Here at the Drucker Exchange, we often find ourselves turning to the smart folks at McKinsey & Co. for their insights (as we did recently here, here and here).

But, of course, by tapping the consulting giant’s free publications, we avoid something that McKinsey’s real clients face: paying through the nose.

Whether the fees that McKinsey charges are worth it is a question being asked a lot these days, thanks to Duff McDonald’s new book, The Firm: The Story of McKinsey and Its Secret Influence on American Business. McDonald, as Stewart Pinkerton noted in The Wall Street Journal, “walks us through many McKinsey achievements,” but he also “doesn’t flinch from examining McKinsey’s missteps.”

“The book’s most wounding conclusion is that the consulting firm is essentially no more than a self-perpetuating fee machine,” Andrew Hill of the Financial Times, added.

Though we can’t directly speak to the quality of the services that McKinsey provides these days, we do know that Peter Drucker considered the firm an important innovator.

McKinsey
Source: simpliciter

In Management Challenges for the 21st Century, Drucker noted that, in addition to devising the concept of “scientific management” in the late 1800s, Frederick Winslow Taylorin all probability also coined the terms ‘Management’ and ‘Consultant’ in their present meaning.” In fact, on his calling card, Taylor “identified himself as ‘Consultant to Management’—and he explained that he had intentionally chosen these new and strange terms to shock potential clients into awareness of his offering something totally new.”

The innovation of James McKinsey (1889-1937) and the Englishman Lyndall F. Urwick (1891-1983) was, Drucker explained in Management: Tasks, Responsibilities, Practices, to offer “consulting no longer confined to technical problems, but dealing with fundamental management concerns such as business policy and management organization.”

Drucker offered his own consulting services, and they differed quite a bit in procedure and style from those of a behemoth like McKinsey.
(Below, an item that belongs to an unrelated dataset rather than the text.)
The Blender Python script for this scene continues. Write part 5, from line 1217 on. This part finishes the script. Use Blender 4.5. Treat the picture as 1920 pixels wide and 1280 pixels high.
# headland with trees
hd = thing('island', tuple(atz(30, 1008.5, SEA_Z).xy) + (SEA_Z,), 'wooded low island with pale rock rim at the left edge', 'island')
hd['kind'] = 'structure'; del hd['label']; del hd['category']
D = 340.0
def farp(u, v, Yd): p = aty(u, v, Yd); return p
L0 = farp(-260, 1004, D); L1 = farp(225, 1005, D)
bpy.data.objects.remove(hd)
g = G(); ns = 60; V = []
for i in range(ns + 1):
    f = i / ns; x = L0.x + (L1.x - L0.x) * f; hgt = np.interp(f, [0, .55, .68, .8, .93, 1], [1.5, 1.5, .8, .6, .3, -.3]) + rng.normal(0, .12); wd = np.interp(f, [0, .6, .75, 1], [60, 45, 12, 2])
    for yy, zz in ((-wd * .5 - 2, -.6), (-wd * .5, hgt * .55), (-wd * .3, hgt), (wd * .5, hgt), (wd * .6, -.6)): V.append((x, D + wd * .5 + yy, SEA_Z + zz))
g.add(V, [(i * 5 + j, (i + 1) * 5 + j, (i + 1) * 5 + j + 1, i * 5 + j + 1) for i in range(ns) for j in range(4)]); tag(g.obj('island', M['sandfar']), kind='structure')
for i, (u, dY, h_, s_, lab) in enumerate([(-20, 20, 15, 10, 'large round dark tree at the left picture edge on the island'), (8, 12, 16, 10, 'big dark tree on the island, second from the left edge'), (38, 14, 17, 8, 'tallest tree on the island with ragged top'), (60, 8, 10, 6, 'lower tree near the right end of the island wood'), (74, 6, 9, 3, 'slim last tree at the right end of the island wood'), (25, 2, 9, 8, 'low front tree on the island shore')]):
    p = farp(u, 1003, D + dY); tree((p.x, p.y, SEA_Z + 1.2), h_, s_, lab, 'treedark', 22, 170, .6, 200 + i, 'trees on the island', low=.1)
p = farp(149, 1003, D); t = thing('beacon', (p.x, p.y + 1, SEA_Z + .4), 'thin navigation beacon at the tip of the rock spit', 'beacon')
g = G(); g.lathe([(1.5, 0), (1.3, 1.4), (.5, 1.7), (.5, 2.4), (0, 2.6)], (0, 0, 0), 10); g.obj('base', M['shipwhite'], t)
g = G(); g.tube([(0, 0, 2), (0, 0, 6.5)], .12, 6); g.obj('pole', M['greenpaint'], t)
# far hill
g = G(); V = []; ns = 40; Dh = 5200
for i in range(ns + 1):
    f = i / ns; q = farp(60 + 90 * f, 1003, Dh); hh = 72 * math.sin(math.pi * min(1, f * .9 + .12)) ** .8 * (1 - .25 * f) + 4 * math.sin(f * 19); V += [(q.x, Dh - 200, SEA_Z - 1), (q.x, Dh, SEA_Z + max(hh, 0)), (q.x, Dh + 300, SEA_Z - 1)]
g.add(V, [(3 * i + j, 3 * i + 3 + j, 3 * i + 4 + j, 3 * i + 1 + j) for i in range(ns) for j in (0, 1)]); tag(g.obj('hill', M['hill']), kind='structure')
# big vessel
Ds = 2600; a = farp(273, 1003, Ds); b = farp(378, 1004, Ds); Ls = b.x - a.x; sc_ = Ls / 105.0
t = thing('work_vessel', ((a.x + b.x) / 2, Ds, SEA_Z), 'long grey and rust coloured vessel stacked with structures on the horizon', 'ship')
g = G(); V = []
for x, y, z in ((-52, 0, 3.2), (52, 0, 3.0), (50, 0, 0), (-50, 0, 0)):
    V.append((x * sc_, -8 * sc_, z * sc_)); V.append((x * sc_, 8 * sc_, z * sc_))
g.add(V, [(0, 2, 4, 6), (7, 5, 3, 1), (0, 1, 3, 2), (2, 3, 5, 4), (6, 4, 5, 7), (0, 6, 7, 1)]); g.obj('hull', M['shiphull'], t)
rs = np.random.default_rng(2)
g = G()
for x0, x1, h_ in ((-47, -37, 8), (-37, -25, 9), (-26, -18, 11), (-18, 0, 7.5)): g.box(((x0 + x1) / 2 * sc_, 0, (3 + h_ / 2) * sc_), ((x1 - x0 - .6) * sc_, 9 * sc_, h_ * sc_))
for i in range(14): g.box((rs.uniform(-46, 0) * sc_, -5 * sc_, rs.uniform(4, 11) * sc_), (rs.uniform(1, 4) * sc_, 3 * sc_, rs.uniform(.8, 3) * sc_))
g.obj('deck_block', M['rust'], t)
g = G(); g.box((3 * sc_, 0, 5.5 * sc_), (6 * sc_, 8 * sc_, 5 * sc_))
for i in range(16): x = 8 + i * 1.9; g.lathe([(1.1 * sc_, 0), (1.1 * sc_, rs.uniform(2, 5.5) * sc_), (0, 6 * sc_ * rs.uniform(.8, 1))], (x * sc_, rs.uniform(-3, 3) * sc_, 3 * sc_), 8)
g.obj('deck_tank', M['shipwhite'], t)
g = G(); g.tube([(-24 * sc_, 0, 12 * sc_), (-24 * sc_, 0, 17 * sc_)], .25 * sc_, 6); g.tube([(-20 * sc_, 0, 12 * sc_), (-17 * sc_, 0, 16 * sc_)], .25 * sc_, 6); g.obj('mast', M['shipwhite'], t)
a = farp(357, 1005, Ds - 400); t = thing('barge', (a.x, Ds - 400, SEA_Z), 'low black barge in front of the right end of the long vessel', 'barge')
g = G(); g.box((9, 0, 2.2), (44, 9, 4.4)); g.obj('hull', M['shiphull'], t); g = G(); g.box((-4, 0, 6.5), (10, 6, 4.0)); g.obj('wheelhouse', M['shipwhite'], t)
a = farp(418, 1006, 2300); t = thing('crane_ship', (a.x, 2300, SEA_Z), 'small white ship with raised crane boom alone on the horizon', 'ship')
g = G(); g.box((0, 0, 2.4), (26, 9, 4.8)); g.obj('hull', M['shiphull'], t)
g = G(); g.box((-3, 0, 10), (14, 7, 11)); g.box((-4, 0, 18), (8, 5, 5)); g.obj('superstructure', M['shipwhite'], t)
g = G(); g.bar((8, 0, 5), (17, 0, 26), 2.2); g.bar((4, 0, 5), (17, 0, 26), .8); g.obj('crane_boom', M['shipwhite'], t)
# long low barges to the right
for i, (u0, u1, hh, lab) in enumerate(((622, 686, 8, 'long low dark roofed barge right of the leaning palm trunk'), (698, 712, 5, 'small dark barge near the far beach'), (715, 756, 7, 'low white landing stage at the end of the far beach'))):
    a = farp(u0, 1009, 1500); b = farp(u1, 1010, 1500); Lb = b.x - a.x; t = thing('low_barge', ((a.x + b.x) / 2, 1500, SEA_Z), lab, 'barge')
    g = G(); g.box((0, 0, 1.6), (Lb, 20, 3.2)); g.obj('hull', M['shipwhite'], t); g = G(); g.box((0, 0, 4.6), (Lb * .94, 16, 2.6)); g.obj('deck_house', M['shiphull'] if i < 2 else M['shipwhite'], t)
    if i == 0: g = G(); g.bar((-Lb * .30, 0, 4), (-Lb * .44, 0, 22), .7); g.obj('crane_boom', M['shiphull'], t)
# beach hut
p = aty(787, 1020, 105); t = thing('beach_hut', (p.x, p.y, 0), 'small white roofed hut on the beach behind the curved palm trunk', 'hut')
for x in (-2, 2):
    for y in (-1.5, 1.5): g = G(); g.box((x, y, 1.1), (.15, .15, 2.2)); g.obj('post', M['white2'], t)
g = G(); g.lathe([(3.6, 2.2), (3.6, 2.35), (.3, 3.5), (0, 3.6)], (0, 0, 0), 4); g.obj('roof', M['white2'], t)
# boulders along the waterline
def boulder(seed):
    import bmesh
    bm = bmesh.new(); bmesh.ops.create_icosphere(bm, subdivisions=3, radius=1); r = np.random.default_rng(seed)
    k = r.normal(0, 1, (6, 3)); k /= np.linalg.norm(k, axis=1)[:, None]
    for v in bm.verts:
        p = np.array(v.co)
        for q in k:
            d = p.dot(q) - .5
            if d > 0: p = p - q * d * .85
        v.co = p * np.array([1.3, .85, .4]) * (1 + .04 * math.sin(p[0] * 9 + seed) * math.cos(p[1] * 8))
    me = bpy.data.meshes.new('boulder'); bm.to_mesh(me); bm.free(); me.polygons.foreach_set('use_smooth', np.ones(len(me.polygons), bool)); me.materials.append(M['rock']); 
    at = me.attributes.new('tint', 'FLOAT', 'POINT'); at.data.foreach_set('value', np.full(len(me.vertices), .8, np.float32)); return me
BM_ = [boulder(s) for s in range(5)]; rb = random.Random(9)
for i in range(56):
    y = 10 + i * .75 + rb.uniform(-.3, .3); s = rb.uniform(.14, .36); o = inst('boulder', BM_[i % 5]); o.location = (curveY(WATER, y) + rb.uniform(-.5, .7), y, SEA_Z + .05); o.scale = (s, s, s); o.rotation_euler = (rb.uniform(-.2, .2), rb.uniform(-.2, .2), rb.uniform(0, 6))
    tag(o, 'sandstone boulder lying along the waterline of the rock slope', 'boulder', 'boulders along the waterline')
But in The Effective Executive he offered a few insights that apply to anyone in the field.

“First, a consultant who by definition has authority other than that of knowledge must himself be effective—or else he is nothing,” Drucker wrote. “Second, the most effective consultant depends on people within the client organization to get anything done. Their effectiveness therefore determines in the last analysis whether a consultant contributes and achieves results, or whether he is pure ‘cost center’ or at best a court jester.”

What do you think: Are firms like McKinsey worth the money they charge?